What is the Purpose of Waiting Six Months?
The main aim of the six-month rule is to prevent money laundering and mortgage fraud.
Before the 2008 crash, you could purchase properties using a mortgage or undeclared cash and apply for a remortgage with a new lender immediately after completion using a higher valuation than the purchase price.
It was easy for people intent on money laundering to pay cash for properties and immediately remortgage to get the money back out.
Lenders were left fully exposed, and during the crash, valuations found the properties to be worth less than the outstanding mortgage, resulting in huge losses for banks and lenders.
The rule to wait six months was necessary to stop such issues and back-to-back transactions.
Why Would You Want to Remortgage Early?
There are many genuine and valid reasons you may want to remortgage within a short period after taking ownership of the property. These include:
- You recently inherited a property and want to release some equity or capital.
- Your financial situation has suddenly changed, and you want to remortgage and release some equity.
- You initially chose a variable-rate mortgage, and a rapid rise in interest rates doesn’t suit your current needs.
- You’ve finished renovations, raised the property value, and want to borrow against the new value.

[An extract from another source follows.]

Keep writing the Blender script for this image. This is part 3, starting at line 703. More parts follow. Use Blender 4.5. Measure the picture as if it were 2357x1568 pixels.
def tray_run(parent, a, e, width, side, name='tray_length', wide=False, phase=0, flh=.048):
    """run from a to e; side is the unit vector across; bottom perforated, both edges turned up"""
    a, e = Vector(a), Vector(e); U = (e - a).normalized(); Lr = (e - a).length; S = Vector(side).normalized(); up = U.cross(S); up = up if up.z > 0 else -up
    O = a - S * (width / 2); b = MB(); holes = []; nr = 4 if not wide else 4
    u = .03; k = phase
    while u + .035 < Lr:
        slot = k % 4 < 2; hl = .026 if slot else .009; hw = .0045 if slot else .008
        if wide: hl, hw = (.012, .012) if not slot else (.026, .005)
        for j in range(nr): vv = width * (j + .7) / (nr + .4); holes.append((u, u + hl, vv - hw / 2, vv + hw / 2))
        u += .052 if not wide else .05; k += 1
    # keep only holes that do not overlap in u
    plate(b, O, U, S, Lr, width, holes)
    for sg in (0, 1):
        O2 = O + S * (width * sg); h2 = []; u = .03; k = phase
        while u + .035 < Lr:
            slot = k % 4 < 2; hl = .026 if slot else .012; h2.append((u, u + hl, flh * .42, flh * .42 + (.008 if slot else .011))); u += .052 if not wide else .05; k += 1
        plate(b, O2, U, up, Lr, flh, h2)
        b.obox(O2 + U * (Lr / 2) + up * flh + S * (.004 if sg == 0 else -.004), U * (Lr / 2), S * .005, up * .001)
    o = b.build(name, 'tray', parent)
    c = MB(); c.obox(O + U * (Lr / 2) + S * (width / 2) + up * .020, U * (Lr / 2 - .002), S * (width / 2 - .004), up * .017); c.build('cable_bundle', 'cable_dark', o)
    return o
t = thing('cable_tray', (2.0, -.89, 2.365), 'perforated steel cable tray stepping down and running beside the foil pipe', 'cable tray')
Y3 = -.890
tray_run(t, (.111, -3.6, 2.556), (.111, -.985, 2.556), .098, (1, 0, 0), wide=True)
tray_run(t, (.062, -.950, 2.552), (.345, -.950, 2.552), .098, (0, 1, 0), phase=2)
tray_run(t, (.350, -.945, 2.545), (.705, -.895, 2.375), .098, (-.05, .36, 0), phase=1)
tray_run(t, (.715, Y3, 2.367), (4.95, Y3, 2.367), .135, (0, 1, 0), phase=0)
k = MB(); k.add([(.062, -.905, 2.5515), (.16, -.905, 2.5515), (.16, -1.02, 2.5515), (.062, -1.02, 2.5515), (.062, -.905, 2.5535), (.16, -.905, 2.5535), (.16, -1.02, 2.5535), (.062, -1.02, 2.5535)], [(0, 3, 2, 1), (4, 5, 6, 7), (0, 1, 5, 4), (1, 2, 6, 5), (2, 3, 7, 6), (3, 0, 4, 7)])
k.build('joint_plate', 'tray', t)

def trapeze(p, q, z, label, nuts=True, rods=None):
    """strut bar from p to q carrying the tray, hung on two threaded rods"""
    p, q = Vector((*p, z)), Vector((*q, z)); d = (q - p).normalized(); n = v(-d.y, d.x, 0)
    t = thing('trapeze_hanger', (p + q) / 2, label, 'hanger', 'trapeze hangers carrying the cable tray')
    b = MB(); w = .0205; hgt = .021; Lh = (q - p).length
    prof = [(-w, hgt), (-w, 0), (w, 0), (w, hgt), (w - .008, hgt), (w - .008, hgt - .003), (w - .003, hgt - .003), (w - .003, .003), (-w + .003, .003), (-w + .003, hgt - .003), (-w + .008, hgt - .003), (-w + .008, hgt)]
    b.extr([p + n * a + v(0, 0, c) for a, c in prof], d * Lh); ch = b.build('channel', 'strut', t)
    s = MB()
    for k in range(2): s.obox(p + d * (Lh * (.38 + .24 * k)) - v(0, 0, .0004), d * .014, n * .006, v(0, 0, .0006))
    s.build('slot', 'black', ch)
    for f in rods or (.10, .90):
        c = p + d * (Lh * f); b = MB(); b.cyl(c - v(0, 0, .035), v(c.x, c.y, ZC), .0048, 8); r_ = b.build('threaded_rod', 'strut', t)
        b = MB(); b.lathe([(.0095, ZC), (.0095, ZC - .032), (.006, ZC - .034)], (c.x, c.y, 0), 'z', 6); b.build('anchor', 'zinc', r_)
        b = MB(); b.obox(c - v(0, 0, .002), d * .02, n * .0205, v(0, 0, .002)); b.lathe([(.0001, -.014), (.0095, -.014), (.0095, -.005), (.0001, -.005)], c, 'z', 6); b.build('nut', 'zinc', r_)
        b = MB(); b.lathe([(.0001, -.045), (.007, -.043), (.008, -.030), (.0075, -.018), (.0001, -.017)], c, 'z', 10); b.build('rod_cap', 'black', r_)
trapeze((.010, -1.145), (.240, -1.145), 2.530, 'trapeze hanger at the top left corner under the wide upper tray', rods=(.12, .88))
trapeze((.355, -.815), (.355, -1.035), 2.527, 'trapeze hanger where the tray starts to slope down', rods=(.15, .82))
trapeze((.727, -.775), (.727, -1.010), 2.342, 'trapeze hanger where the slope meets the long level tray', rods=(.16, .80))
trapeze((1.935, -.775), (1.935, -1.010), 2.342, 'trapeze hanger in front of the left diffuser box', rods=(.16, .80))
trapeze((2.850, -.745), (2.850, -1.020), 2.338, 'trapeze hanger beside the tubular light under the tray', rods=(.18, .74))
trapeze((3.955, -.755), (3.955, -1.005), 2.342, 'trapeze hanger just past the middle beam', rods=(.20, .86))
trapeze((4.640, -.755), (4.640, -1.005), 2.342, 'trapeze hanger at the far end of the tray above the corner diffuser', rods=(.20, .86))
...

- You purchased the property using money from friends and family to speed up the process and want to pay them back.
- You used a bridging loan to buy the property and want to repay it.

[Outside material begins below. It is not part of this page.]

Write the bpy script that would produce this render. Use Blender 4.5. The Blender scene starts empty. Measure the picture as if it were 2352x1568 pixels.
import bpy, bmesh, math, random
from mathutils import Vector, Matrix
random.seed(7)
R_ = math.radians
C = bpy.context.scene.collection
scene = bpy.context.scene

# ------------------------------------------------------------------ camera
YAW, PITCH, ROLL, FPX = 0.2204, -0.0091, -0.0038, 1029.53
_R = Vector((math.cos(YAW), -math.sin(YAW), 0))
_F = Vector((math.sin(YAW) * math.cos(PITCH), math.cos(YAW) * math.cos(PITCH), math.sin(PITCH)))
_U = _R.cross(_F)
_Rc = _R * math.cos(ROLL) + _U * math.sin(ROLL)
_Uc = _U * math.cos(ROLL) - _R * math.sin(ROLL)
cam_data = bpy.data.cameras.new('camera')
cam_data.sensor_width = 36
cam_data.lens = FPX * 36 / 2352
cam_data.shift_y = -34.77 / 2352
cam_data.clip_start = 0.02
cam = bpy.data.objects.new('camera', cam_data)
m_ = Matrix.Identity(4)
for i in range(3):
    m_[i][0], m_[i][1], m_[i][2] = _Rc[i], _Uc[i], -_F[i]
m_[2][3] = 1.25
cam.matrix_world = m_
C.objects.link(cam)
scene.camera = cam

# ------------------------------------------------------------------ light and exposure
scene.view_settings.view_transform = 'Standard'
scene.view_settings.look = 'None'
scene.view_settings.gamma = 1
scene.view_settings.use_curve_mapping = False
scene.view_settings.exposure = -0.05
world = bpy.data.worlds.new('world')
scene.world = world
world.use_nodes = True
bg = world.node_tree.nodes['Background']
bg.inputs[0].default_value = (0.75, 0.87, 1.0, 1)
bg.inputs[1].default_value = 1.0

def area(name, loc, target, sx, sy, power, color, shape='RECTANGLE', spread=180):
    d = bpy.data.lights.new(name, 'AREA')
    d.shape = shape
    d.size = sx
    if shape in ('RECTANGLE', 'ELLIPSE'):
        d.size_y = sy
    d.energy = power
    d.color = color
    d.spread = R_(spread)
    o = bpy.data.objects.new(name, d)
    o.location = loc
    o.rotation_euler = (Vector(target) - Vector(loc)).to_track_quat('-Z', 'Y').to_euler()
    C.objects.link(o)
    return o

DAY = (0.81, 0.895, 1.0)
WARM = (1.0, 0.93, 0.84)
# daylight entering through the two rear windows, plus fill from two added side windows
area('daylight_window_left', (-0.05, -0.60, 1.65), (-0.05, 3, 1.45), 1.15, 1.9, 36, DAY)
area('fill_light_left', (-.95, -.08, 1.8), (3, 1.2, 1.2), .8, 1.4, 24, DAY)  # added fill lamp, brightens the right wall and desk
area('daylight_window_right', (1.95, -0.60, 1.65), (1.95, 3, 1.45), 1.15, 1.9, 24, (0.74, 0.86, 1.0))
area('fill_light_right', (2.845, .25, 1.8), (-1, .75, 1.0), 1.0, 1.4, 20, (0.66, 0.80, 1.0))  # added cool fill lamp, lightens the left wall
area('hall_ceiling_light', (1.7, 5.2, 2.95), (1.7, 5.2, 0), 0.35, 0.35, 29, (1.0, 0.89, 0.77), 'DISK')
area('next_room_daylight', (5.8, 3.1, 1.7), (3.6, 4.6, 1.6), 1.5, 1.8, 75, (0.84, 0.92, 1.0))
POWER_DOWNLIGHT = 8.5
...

- You want to increase your borrowing to finance debt consolidation or home improvements.
- You purchased the property at auction and want a long-term mortgage.

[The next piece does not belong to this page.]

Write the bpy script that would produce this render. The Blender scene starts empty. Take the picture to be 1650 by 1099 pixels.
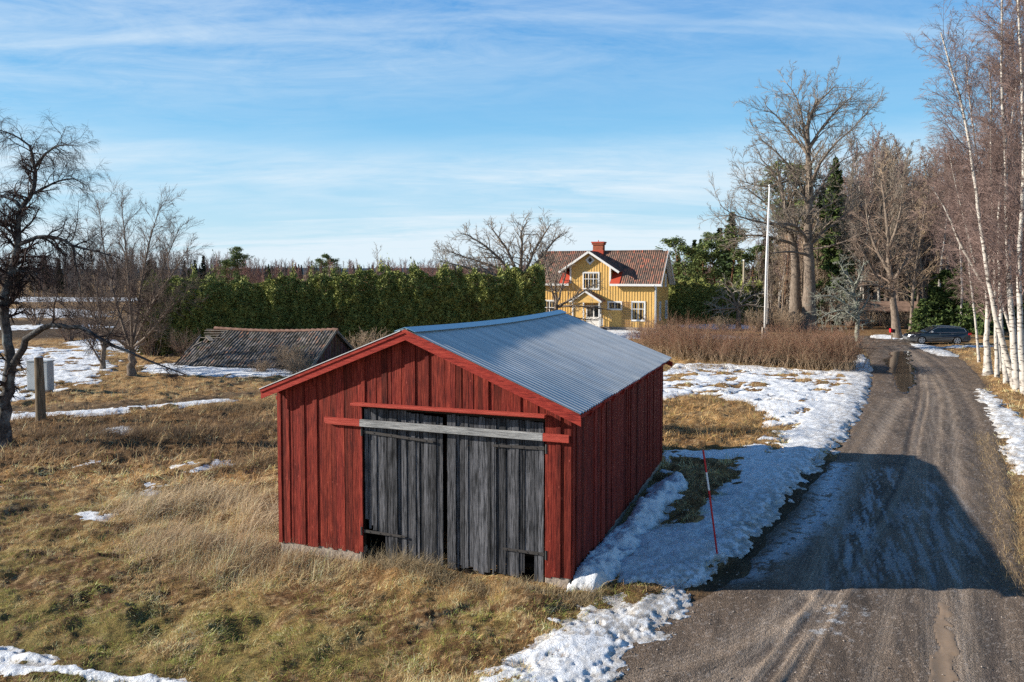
import bpy, math, random
import numpy as np
from mathutils import Vector
random.seed(7)
RNG = np.random.default_rng(11)
sc = bpy.context.scene
col = sc.collection
R = math.radians
# ---------------------------------------------------------------- calibration
FPX = 1200.0; PIT = R(2.6); CAMZ = 6.0
def ray(px, py):
    cx = (px-825)/FPX; cy = (494.5-py)/FPX
    return np.array([cx, math.cos(PIT)+cy*math.sin(PIT), -math.sin(PIT)+cy*math.cos(PIT)])
def at(px, py, Y):
    d = ray(px, py); return np.array([0, 0, CAMZ]) + d*(Y/d[1])
AX = math.atan2(475, 1200)
VV = np.array([math.sin(AX), math.cos(AX), 0.0]); RR = np.array([math.cos(AX), -math.sin(AX), 0.0])
BC = np.array([1.125, 13.958, 0.0])                 # near corner of the barn
# ---------------------------------------------------------------- noise
def _h(ix, iy, s):
    n = (ix.astype(np.int64)*374761393 + iy.astype(np.int64)*668265263 + s*974634777) & 0xffffffff
    n = ((n ^ (n >> 13))*1274126177) & 0xffffffff
    n = (n ^ (n >> 16)) & 0xffff
    return n/65535.0
def vn(x, y, s=0):
    x = np.asarray(x, float); y = np.asarray(y, float)
    xi = np.floor(x); yi = np.floor(y); fx = x-xi; fy = y-yi
    fx = fx*fx*(3-2*fx); fy = fy*fy*(3-2*fy)
    a = _h(xi, yi, s); b = _h(xi+1, yi, s); c = _h(xi, yi+1, s); d = _h(xi+1, yi+1, s)
    return a+(b-a)*fx+(c-a)*fy+(a-b-c+d)*fx*fy
def fbm(x, y, o=4, s=0, g=.5):
    t = 0; am = 1; n = 0
    for i in range(o):
        ca, sa = math.cos(i*1.1+.3), math.sin(i*1.1+.3); k = 2.03**i
        t = t+am*vn((x*ca-y*sa)*k+17.3*i, (x*sa+y*ca)*k-9.1*i, s+i); n += am; am *= g
    return t/n
def ss(a, b, x):
    t = np.clip((x-a)/(b-a), 0, 1); return t*t*(3-2*t)
# ---------------------------------------------------------------- ground shape
def gbase(x, y):
    x = np.asarray(x, float); y = np.asarray(y, float)
    near = 1-ss(60, 110, y)
    return -.42*ss(1.5, -6.5, x)*near
def G(px, py):
    d = ray(px, py); z = 0.0
    for _ in range(6):
        t = (z-CAMZ)/d[2]; p = np.array([0, 0, CAMZ])+t*d; z = float(gbase(p[0], p[1]))
    return p
def GP(*pts): return np.array([G(*p)[:2] for p in pts])
def sdpoly(X, Y, P, pad=1.5):
    """signed distance in metres, positive inside; -pad away from it"""
    out = np.full(X.shape, -pad)
    m = (X > P[:, 0].min()-pad) & (X < P[:, 0].max()+pad) & (Y > P[:, 1].min()-pad) & (Y < P[:, 1].max()+pad)
    if not m.any(): return out
    x = X[m]; y = Y[m]; d = np.full(x.shape, 1e9); ins = np.zeros(x.shape, bool); n = len(P)
    for i in range(n):
        ax, ay = P[i]; bx, by = P[(i+1) % n]; ex, ey = bx-ax, by-ay
        t = np.clip(((x-ax)*ex+(y-ay)*ey)/(ex*ex+ey*ey+1e-12), 0, 1)
        d = np.minimum(d, np.hypot(x-ax-t*ex, y-ay-t*ey))
        c = ((ay > y) != (by > y)) & (x < ex*(y-ay)/(ey if abs(ey) > 1e-9 else 1e-9)+ax)
        ins ^= c
    out[m] = np.maximum(np.where(ins, d, -d), -pad); return out
def dline(X, Y, P, pad=2.0):
    """(distance, fraction) to a polyline"""
    d = np.full(X.shape, pad)
    m = (X > P[:, 0].min()-pad) & (X < P[:, 0].max()+pad) & (Y > P[:, 1].min()-pad) & (Y < P[:, 1].max()+pad)
    if not m.any(): return d
    x = X[m]; y = Y[m]; dd = np.full(x.shape, 1e9)
    for i in range(len(P)-1):
        ax, ay = P[i]; bx, by = P[i+1]; ex, ey = bx-ax, by-ay
        t = np.clip(((x-ax)*ex+(y-ay)*ey)/(ex*ex+ey*ey+1e-12), 0, 1)
        dd = np.minimum(dd, np.hypot(x-ax-t*ex, y-ay-t*ey))
    d[m] = np.minimum(dd, pad); return d
def smooth(P, k=3, closed=False):
    P = np.array(P, float)
    for _ in range(k):
        if closed: Q = np.roll(P, -1, 0); P = np.stack([.75*P+.25*Q, .25*P+.75*Q], 1).reshape(-1, 2)
        else:
            A, B = P[:-1], P[1:]; M = np.stack([.75*A+.25*B, .25*A+.75*B], 1).reshape(-1, P.shape[1]); P = np.vstack([P[:1], M, P[-1:]])
    return P
ROADP = GP((880,1150),(945,1092),(1010,1030),(1075,985),(1150,954),(1205,925),(1247,868),(1315,785),(1352,740),(1385,670),(1408,615),(1410,590),(1400,566),(1388,552),(1310,543),(1310,540),(1400,540),(1470,547),(1510,558),(1550,580),(1578,612),(1598,670),(1612,740),(1625,840),(1635,950),(1645,1150))
ROADP = np.vstack([ROADP[:-1], [[8.9, 8.0], [9.5, -30.], [-3., -30.], [0.2, 6.0]]])
# field road passing left of the barn, behind the post
TRACKP = GP((0,652),(180,650),(330,640),(430,628),(445,634),(330,648),(180,664),(0,672))
SNOW = [  # (polygon in picture pixels, thickness, patchiness, noise size)
 ([(1055,586),(1200,588),(1376,603),(1379,572),(1394,572),(1402,600),(1394,640),(1366,690),(1330,732),(1280,780),(1225,840),(1175,892),(1118,945),(960,948),(1030,860),(1072,790)], .11, .42, .6),
 ([(740,1120),(830,1050),(900,1012),(960,985),(1000,965),(1060,950),(1112,956),(1104,975),(1040,1010),(1000,1045),(950,1085),(925,1120)], .06, .72, .5),
 ([(-30,1044),(20,1047),(60,1055),(108,1068),(60,1070),(-30,1063)], .09, .22, .35),
 ([(-40,1071),(60,1073),(125,1081),(205,1090),(300,1098),(340,1106),(200,1104),(60,1094),(-40,1094)], .09, .22, .35),
 ([(105,846),(125,824),(160,822),(168,840),(130,857)], .04, .62, .28),
 ([(276,752),(310,744),(370,740),(350,753),(300,768)], .04, .62, .28),
 ([(165,694),(190,686),(214,689),(205,700),(170,702)], .04, .62, .28),
 ([(222,784),(262,777),(268,784),(240,793)], .04, .62, .28),
 ([(134,748),(150,742),(158,750),(140,757)], .04, .62, .28),
 ([(-20,778),(10,774),(18,783),(-20,803)], .04, .62, .28),
 ([(0,663),(80,666),(200,657),(368,642),(372,646),(230,659),(110,670),(0,673)], .06, .2, .8),
 ([(-300,562),(0,566),(60,560),(150,566),(180,590),(140,612),(115,625),(60,645),(-300,655)], .08, 1.6, 1.2),
 ([(100,546),(300,550),(300,565),(150,566)], .08, .9, 1.6),
 ([(225,590),(262,586),(300,584),(420,588),(530,588),(520,600),(440,609),(330,603),(250,604)], .09, .55, 1.),
 ([(-900,476),(240,479),(250,487),(-900,488)], .25, .3, 6),
 ([(-900,497),(60,498),(170,500),(160,515),(-900,516)], .2, .55, 5),
 ([(-900,527),(100,524),(200,526),(120,531),(-900,536)], .12, 1.1, 2.5),
 ([(1570,622),(1600,638),(1625,662),(1690,700),(1700,800),(1640,755),(1622,700),(1598,660)], .08, .8, .5),
 ([(1462,551),(1500,556),(1520,563),(1545,574),(1510,571)], .09, .3, .8),
 ([(1520,557),(1600,557),(1600,560),(1530,561)], .09, .5, .8),
 ([(1403,539),(1445,541),(1452,546),(1405,544)], .12, .3, .8),
 ([(1450,539),(1470,543),(1466,548),(1452,544)], .12, .3, .8),
 ([(1075,523),(1130,521),(1215,525),(1215,531),(1110,530)], .12, .4, 1.5),
 ([(980,528),(1050,536),(1190,541),(1210,546),(1120,546),(960,545)], .12, .6, 1.5),
]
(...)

- You initially bought an uninhabitable property, and it is now ready for a mainstream mortgage after some developments.
Requirements to remortgage sooner
Several lenders will consider your remortgage application within six months, but they’ll scrutinise it and only approve it in some instances.
Most eligibility requirements are similar to other mortgages, but you must provide additional documentation depending on why you’re remortgaging. These include:
- A purchase audit trail.
- A solicitor’s confirmation that you’ve requested an update at the Land Registry if they haven’t listed you yet as the owner.
- A completion statement confirming the property’s original purchase price.
- Evidence for increased valuation, such as completed renovations or developments.
Factors To Consider When Remortgaging 6 Months After Property Purchase
You must consider various to determine whether remortgaging six months after the property purchase is the best option. These include:
Early Repayment Charges (ERCs)
You may face penalty charges for exiting before the end of the deal if your current mortgage has ERCs.
These charges compensate the lender for the interest they would have earned over the fixed term of the mortgage.
The charges usually decrease over time and may not apply once you reach the end of your fixed or introductory period.
Market Conditions
Ensure you monitor interest rates and market conditions when making your decision. You might consider remortgaging when interest rates are lower than your current rate to save money on your monthly payments.
Lender Policies
Different lenders have varying policies regarding when you can remortgage. Some may have specific timeframes or waiting periods, so it’s vital to check your existing mortgage agreement to avoid hefty fees and penalties.
Final Thoughts
The market for remortgaging soon after buying a property is limited and includes many specialist lenders. As a result, it’s better to seek expert advice from brokers experienced in such cases to help you find the best deal.
A mortgage advisor can present the options to you, prepare your application for the best possible outcome, and assist you every step of the way.